I just noticed my massive typo. 12 MB, indeed! Well, you know what I meant. :wink:

Part of the confusion begins with people not beginning with a grasp of the distinction between memory and storage space. If you don’t have that down, virtual memory isn’t going to make much sense either.

Let’s look at one of those early personal computers to which ftg refers.

It has RAM chips, and when the computer is on and running information can be loaded into these chips and it said to be “in memory”. This is not storage space; it isn’t on your hard disk and it isn’t competing with installed programs and document files for available empty megabytes, and if you shut down (or rip the plug out of the wall) the electricity stops running through these chips and whatever information was there in memory goes away like the picture on your TV set when you turn the TV off.

Meanwhile, it also has a hard disk, on which is stored your operating system, your various installed programs, and your document files.

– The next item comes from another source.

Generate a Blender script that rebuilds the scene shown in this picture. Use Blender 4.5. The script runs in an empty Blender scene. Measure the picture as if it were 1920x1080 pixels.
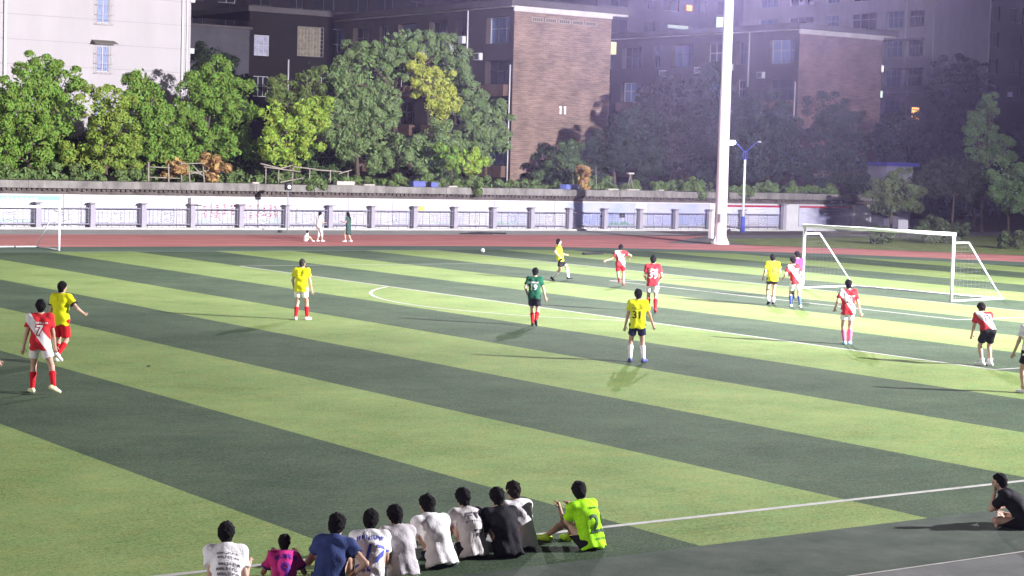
import bpy, bmesh, math, random
import numpy as np
from mathutils import Vector, Matrix
from mathutils.bvhtree import BVHTree

S = bpy.context.scene
COL = S.collection
PI = math.pi

# ------------------------------------------------------------------ camera
TH, PITCH, ROLL = -2.1839, 0.0679, 0.0290
CAM = (52.817, 51.200, 4.814)
cd = bpy.data.cameras.new('camera')
cam = bpy.data.objects.new('camera', cd); COL.objects.link(cam)
cd.sensor_width = 36.0
cd.lens = 3573.0 / 1920.0 * 36.0
cd.clip_start, cd.clip_end = 0.5, 2000.0
_f = Vector((math.cos(TH) * math.cos(PITCH), math.sin(TH) * math.cos(PITCH), -math.sin(PITCH)))
_u = Vector((math.cos(TH) * math.sin(PITCH), math.sin(TH) * math.sin(PITCH), math.cos(PITCH)))
_r = Vector((math.sin(TH), -math.cos(TH), 0))
cr, sr = math.cos(ROLL), math.sin(ROLL)
RX, RY = _r * cr + _u * sr, _u * cr - _r * sr
M = Matrix.Identity(4)
for i in range(3):
    M[i][0], M[i][1], M[i][2], M[i][3] = RX[i], RY[i], -_f[i], CAM[i]
cam.matrix_world = M
S.camera = cam

# ------------------------------------------------------------------ night sky
W = bpy.data.worlds.new('World'); S.world = W; W.use_nodes = True
wn = W.node_tree.nodes; wl = W.node_tree.links; wn.clear()
sky = wn.new('ShaderNodeTexSky'); sky.sky_type = 'NISHITA'; sky.sun_disc = False
sky.sun_elevation = math.radians(-4.0); sky.sun_rotation = math.radians(200)
b1 = wn.new('ShaderNodeBackground'); b1.inputs[1].default_value = 0.05
b2 = wn.new('ShaderNodeBackground'); b2.inputs[0].default_value = (0.55, 0.48, 0.85, 1); b2.inputs[1].default_value = 0.030
ad = wn.new('ShaderNodeAddShader'); ow = wn.new('ShaderNodeOutputWorld')
wl.new(sky.outputs[0], b1.inputs[0]); wl.new(b1.outputs[0], ad.inputs[0]); wl.new(b2.outputs[0], ad.inputs[1]); wl.new(ad.outputs[0], ow.inputs[0])

# ------------------------------------------------------------------ floodlights of the four masts
def spot(name, loc, target, power, size, blend, color, rad=0.5):
    l = bpy.data.lights.new(name, 'SPOT'); l.energy = power; l.spot_size = math.radians(size); l.spot_blend = blend
    l.color = color; l.shadow_soft_size = rad
    o = bpy.data.objects.new(name, l); COL.objects.link(o); o.location = loc
    o.rotation_euler = (Vector(target) - Vector(loc)).to_track_quat('-Z', 'Y').to_euler()
    return o
LC = (1.0, 0.965, 1.0)
spot('floodlight_beam', (-22.9, -34.9, 21.4), (56, 36, 9), 215000, 96, 1.0, LC, 0.5)      # the mast in view
spot('floodlight_beam', (-11, 50, 23), (50, -4, 0), 470000, 92, 1.0, LC, 0.35)            # near right mast, pitch
spot('floodlight_beam', (-11, 50, 23), (0, -59, 5), 1250000, 84, 1.0, LC, 0.5)         # near right mast, far side
spot('floodlight_beam', (121, -36, 22), (40, -25, 0), 70000, 130, 1.0, LC, 0.7)
spot('floodlight_beam', (121, 40, 22), (50, 0, 0), 120000, 130, 1.0, LC, 0.7)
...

This is not memory; in order for your computer to use any of it, it has to be read (copied) into memory. If you have an existing Word document, “Letter to Dad”, and you open it, it gets read into memory, and if you make changes to it and save your changes, it gets re-written to disk based on the copy in memory which includes the changes you made. Your hard disk storage space isn’t affected by how much stuff you try to run at the same time, and if you run out of memory and get an out-of-memory error message when you try to launch Excel after already having Word and Netscape and Hearts Tournament and a dozen other programs open, throwing away a bunch of documents on your hard disk won’t help a bit. What you need to do instead is quit some programs so as to free up some RAM. Inversely, if you go to install a new program and it says you don’t have enough space on your drive, quitting Word and Excel won’t fix the problem.

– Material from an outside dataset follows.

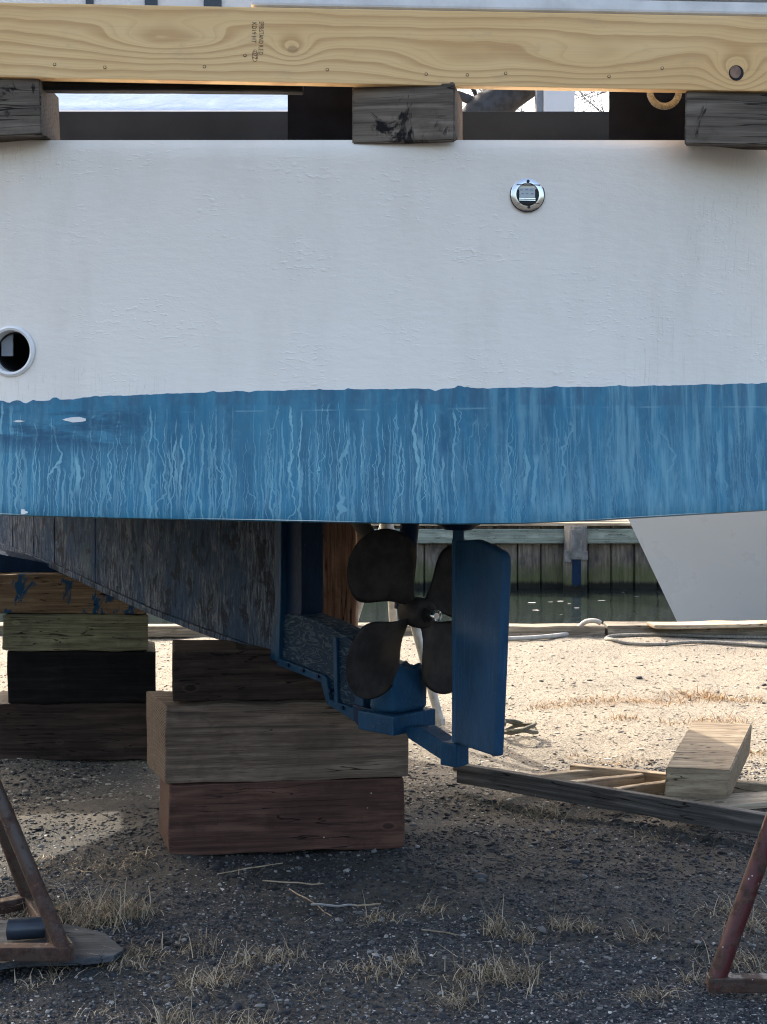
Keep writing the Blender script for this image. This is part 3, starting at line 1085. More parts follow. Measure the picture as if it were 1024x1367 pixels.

OK, now jump forward a few years and add in a new complication, virtual memory. Storage space is available in larger quantities than RAM. You’ve got several gigabytes of empty hard disk space but only a gig or less of total RAM, much of which gets filled up by your operating system, the programs you’ve already launched, and the documents of those programs as you open or create them. So…what if we cheat? When you’re in Word, we’ll take a chunk of RAM that’s occupied with bits and bytes of Netscape and we’ll write it to hard disk and clear up that RAM to use for other things, then if you switch back to Netscape, we’ll swap and write a chunk of something else to hard disk and read back the Netscape stuff so you can use it. This is a “swap file”, and our use of it is “virtual memory” — it isn’t real memory, it’s phony memory or virtual memory, it’s really hard disk storage space masquerading as memory.

Thank you AHunter3 … for once I understand *just a little * of what goes on in this chunk 'o plastic on my desk. :slight_smile:

Julie

Virtual memory isn’t just the swap file, it’s the total amount of available memory - your physical memory plus your swap file. If you have 512 MB of RAM and a 512 MB swap file, a program could theoretically allocate an entire gigabyte of virtual memory. (Wouldn’t work in real life, because the OS and other programs need to use some memory too, but you could get close to a gigabyte.)

When a program requests a page of memory from the operating system, it gets a virtual address that can always be used to access that same page, even if the OS moves it around in physical memory or swaps it to disk. Your CPU has a table mapping those virtual addresses to physical addresses, which the OS updates as it moves memory around. When a program tries to access a page that isn’t in the table (because it’s been swapped out to disk), the CPU signals a page fault, which tells the operating system to hurry up and get that page into physical memory so the program can use it.